Construction in China continues to boom at a rapid pace, even without 3D printers that can print a skyscraper in just 19 days.
Developers and local governments in China are known for building master planned developments from scratch, but as Forbes contributor Kenneth Rapoza points out, many of them today are still ghost towns.
“From shopping malls to soccer stadiums, hundreds of new cities in China are largely empty. And yet more cities are still being built deep in the heart of the country,” Rapoza writes.
The city of Ordos, in China’s province of Inner Mongolia, is an example of such city. It made headlines in Western media after journalist Wade Shepard featured the city in his book, “Ghost Cities of China.”
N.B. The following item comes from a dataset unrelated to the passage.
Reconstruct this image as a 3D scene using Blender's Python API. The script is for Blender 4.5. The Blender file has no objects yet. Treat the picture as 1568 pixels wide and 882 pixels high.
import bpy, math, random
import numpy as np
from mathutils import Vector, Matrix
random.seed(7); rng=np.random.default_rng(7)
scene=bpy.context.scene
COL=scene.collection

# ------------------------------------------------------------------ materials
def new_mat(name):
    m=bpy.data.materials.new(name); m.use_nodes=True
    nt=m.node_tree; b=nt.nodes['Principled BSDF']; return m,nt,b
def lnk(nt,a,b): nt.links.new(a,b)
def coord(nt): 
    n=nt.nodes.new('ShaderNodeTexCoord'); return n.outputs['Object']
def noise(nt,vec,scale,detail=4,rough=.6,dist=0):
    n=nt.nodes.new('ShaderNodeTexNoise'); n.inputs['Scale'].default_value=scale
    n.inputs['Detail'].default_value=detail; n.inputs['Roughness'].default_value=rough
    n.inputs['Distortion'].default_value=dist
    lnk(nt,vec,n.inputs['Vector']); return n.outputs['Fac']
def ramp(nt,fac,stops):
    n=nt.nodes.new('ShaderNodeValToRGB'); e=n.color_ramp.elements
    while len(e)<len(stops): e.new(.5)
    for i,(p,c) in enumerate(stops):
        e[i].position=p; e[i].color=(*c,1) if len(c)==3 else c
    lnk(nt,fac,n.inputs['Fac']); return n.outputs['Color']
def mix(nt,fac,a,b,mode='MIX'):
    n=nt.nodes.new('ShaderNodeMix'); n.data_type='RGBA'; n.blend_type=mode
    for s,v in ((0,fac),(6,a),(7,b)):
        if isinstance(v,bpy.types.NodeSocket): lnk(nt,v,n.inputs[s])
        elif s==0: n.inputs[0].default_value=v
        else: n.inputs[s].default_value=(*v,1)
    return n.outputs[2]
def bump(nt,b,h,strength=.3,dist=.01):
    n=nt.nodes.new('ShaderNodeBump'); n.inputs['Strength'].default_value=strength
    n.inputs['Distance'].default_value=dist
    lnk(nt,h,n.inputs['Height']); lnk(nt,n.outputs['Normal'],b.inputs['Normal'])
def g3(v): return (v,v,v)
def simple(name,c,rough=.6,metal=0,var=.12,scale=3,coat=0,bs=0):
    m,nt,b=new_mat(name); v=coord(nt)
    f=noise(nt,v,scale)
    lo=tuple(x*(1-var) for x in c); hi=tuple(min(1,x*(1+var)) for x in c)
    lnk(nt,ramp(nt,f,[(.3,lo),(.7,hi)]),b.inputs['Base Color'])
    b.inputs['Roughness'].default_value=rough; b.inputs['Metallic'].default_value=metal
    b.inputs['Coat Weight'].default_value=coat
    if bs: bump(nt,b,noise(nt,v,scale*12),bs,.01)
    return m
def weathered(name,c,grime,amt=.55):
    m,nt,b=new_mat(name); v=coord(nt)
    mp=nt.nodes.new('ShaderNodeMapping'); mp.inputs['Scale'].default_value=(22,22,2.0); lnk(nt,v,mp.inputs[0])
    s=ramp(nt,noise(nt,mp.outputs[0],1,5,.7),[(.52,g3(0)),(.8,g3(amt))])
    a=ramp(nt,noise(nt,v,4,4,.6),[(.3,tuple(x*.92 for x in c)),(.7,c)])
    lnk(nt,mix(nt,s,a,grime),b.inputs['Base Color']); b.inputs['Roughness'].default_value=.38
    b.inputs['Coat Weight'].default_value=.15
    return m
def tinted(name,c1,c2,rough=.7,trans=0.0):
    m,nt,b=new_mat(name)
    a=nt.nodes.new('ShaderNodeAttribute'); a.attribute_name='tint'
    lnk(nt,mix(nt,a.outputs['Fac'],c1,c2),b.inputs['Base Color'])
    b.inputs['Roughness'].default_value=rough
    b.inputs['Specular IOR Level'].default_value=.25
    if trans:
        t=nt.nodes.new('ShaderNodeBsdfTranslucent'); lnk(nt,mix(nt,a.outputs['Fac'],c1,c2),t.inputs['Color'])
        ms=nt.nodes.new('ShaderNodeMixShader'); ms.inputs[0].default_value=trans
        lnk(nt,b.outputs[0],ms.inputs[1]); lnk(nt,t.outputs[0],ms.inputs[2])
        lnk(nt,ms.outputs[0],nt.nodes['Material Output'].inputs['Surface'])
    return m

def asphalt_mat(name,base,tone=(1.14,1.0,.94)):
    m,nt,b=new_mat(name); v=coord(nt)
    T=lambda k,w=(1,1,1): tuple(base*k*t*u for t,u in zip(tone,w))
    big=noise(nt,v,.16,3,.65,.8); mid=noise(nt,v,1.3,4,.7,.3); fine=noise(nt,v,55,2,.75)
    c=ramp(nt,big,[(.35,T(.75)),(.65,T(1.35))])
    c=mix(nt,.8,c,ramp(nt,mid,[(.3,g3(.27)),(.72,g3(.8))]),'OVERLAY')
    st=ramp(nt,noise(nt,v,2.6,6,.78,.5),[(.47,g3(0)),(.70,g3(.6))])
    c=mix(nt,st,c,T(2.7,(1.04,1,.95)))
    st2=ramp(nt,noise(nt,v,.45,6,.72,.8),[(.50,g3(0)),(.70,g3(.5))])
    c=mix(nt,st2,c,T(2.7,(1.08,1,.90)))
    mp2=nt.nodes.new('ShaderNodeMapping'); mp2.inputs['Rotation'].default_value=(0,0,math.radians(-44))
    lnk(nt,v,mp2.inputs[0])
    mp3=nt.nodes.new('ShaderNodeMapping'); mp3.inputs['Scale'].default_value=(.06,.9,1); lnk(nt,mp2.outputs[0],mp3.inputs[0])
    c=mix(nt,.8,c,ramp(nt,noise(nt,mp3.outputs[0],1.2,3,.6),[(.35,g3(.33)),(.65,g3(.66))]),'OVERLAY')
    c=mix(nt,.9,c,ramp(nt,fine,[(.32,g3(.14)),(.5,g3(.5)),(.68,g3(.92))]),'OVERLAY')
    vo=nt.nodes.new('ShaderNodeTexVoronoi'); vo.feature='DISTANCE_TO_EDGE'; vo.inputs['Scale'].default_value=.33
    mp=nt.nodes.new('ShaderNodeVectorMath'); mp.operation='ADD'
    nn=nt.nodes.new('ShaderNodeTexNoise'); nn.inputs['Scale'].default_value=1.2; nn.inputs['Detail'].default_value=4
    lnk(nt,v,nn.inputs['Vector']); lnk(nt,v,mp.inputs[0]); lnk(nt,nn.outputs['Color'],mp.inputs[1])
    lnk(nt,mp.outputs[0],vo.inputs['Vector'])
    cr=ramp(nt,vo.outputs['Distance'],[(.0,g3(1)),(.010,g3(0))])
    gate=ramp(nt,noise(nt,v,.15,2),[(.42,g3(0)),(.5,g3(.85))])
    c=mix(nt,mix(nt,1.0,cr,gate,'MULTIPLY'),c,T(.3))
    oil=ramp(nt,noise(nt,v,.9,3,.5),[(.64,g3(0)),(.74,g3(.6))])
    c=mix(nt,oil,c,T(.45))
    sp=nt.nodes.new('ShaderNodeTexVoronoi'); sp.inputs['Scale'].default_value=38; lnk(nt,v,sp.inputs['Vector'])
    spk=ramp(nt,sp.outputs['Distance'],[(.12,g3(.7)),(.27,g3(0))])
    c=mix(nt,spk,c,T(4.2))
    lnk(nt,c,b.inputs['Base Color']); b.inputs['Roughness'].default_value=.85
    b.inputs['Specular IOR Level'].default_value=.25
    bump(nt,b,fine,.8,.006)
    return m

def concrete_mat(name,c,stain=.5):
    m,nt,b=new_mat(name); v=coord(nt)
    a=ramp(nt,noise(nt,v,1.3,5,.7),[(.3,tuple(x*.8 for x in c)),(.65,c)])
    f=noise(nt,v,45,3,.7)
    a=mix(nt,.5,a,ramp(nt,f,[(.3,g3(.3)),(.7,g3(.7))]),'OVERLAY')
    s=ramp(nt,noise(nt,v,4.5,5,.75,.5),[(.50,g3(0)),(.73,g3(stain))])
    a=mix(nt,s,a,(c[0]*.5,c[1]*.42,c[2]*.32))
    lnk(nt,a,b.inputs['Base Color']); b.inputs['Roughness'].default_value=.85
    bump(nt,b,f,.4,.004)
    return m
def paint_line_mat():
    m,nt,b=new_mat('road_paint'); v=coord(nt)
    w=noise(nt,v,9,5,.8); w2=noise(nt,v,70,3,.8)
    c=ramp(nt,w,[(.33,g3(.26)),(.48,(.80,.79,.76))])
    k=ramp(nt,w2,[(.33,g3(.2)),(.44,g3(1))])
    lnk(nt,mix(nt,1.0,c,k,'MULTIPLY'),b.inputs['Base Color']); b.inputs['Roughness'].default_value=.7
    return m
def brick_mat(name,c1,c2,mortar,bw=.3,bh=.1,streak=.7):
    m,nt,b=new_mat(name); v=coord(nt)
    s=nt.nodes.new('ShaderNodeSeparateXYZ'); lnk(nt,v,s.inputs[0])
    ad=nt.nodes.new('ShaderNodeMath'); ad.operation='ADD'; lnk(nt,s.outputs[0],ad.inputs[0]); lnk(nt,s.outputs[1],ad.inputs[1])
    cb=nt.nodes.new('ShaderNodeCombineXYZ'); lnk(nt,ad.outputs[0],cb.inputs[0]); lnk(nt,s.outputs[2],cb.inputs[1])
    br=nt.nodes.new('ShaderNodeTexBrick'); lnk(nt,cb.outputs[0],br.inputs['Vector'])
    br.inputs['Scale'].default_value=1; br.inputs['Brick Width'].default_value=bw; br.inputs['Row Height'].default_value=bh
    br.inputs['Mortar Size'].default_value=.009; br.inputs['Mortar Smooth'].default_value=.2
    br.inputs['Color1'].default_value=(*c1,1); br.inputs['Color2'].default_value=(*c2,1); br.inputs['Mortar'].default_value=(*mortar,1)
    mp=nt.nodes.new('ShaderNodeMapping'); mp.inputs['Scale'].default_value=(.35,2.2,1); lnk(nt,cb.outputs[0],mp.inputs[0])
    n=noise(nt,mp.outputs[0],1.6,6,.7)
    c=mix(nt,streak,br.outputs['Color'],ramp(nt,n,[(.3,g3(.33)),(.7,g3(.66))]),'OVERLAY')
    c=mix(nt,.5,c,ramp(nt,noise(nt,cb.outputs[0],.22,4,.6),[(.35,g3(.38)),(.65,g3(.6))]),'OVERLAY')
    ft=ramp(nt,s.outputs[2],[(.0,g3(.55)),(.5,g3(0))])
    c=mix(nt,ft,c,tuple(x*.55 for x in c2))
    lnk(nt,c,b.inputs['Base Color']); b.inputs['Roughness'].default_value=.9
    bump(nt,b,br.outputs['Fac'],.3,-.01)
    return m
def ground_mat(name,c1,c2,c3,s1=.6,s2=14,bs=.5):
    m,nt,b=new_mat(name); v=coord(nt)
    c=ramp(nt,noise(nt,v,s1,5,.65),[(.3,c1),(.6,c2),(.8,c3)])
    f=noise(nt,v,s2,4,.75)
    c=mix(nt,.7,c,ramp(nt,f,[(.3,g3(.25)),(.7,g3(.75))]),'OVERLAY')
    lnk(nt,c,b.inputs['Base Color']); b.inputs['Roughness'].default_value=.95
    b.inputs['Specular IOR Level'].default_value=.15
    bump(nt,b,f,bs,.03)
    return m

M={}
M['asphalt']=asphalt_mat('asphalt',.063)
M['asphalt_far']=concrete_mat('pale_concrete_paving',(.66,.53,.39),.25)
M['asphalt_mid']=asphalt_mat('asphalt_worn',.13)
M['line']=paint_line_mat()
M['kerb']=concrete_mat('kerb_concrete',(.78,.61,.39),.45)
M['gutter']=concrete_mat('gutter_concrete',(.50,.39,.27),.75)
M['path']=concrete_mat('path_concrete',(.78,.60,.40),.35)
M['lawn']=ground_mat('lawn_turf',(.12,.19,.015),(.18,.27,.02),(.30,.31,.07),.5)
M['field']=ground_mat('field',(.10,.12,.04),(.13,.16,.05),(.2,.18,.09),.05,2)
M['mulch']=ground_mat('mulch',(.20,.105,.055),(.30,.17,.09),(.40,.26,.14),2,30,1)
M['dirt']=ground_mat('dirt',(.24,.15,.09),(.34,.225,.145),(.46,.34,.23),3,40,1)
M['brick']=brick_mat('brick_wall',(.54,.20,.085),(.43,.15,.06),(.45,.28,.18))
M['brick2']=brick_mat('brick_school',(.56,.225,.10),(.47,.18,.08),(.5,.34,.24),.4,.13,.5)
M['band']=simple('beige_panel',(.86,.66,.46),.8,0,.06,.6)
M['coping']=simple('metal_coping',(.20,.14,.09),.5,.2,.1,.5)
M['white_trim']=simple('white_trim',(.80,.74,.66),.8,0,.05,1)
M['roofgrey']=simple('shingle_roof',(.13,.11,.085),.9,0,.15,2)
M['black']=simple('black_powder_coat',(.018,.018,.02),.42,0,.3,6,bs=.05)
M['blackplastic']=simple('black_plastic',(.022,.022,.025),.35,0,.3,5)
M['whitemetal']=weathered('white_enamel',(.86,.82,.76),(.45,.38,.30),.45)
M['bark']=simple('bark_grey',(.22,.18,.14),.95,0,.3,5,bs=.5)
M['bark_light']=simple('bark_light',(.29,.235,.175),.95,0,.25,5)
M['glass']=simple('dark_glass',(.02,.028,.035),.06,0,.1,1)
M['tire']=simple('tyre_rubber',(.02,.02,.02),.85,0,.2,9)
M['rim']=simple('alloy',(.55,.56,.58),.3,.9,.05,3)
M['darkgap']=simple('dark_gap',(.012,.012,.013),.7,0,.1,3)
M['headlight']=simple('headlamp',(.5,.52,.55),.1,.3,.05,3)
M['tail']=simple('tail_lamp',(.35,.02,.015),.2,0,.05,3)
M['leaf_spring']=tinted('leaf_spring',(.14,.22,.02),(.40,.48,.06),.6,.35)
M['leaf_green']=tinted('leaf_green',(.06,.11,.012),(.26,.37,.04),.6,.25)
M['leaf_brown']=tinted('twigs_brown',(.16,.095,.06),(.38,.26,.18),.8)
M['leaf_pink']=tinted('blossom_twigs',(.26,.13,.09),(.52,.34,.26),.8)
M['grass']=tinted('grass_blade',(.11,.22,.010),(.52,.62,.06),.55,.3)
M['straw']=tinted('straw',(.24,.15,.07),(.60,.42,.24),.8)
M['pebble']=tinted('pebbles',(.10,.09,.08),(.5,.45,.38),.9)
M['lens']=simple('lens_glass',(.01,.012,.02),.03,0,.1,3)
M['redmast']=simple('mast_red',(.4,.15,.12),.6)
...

Time magazine published a web slideshow of Kangbashi District in Ordos, with photography by Michael Christopher Brown. It shows swaths of subdivisions, mid-rise apartments, and commercial complexes built to entertain and accommodate a population the size of San Diego, but remains nearly empty.
Yet under-occupancy doesn’t seem to deter development. Last week, renderings started to circulate online of a walkable, terrace-shaped exhibition hall that Chinese practice Kuanlu Architects designed for Otog, also in Ordos.
“China’s continued urbanization push can be viewed as a full-on effort to develop an insulated economy that’s based on domestic production delivering goods and services to domestic consumers,” Rapoza writes, adding that it is a result of economic crises in the U.S. and E.U. taking a toll on China’s economy.